Sub-project 4 (”multiple locally stable outcomes”) has yielded the recently published paper “Social Learning and the Shadow of the Past” in the Journal of economic Theory (joint with Erik Mohlin). The paper characterizes the necessary and sufficient conditions for the initial behavior of the population has a lasting effect on social learning processes.
Sub-project 5 (“asymmetric interactions between separate populations”) has yielded the work in progress (which will become a working paper in the next couple of months) “Renegotiation and Coordination with Private Values”, which applies the notion of renegotiation-proofness to one-shot symmetric and asymmetric games with pre-play cheap talk, and shows that it yields a sharp and novel prediction for (symmetric / asymmetric) coordination games with private values.
Sub-project 6 (“bounded rationality & cognitive costs”) has resulted in the recently publication “biased belief equilibrium” (joint with Eyal Winter) in the American Economic journal: Microeconomics, which presents a novel solution concept to capture a new kind of bounded rationality and cognitive inconsistencies. According to this solution concept (1) each player chooses a best-response strategy to his distorted belief about the opponent’s strategy, and (2) the distortion functions form best responses to one another.
The final sub-project 7 is an experiment that will test the theoretical predictions of the project (with a focus on sub-project 1). The experiment will be run joint with Matthew Embrey and Erik Mohlin, and will study the behavior of about 700 subjects in interactions in which each agent is matched with a new anonymous partner in each round, and can observe the behavior of the partner her last two rounds. The experiment has obtained all the necessary ethical approvals. The pilot is expected to run later in this spring, and the full experiment will run in Septmebr 2019.

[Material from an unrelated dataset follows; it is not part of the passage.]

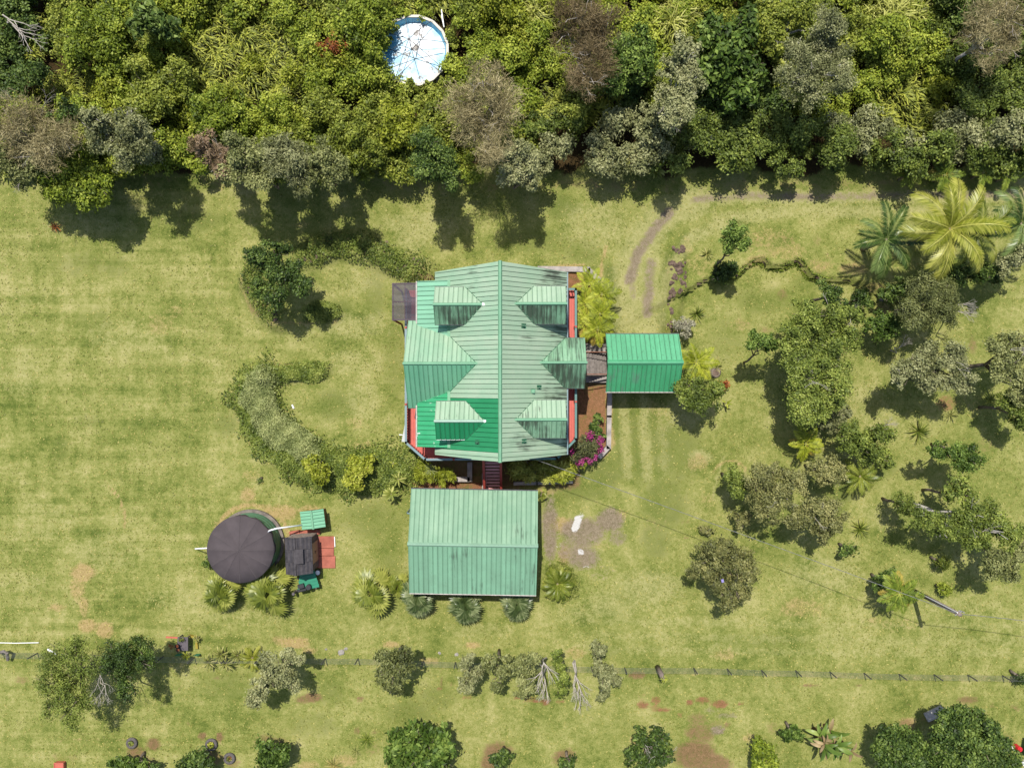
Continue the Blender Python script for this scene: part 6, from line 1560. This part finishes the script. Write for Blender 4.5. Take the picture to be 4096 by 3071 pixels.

A few examples for progress beyond the state of the art so far in the project are as follows. The published paper of sub-project 1 (Observations on Cooperation, mentioned above) presents an innovative methodology, which is novel in at least two aspects when studying population with random matching and observation of past actions: (1) the use of a stationary steady state in the setup of, and (2) the introduction of a new refinement of equilibrium, which requires robustness to of the equilibrium to the presence of few committed agents.
Sub-project 2 introduces a novel methodology to present a model that includes both observation of preferences and a costly ability to deceive the opponent about one’s preferences. Sub-project 5 adapts the refinement of renegotiation-proofness (previously applied only in repeated games and contracts with moral hazard) to coordination game with private values and pre-play cheap talk, and show, surprisingly, that this mild refinement yield a unique small family of renegotiation-proof equilibrium strategies.
We expect to further develop these, and other, novel state of the art aspects in the second half of the grant period.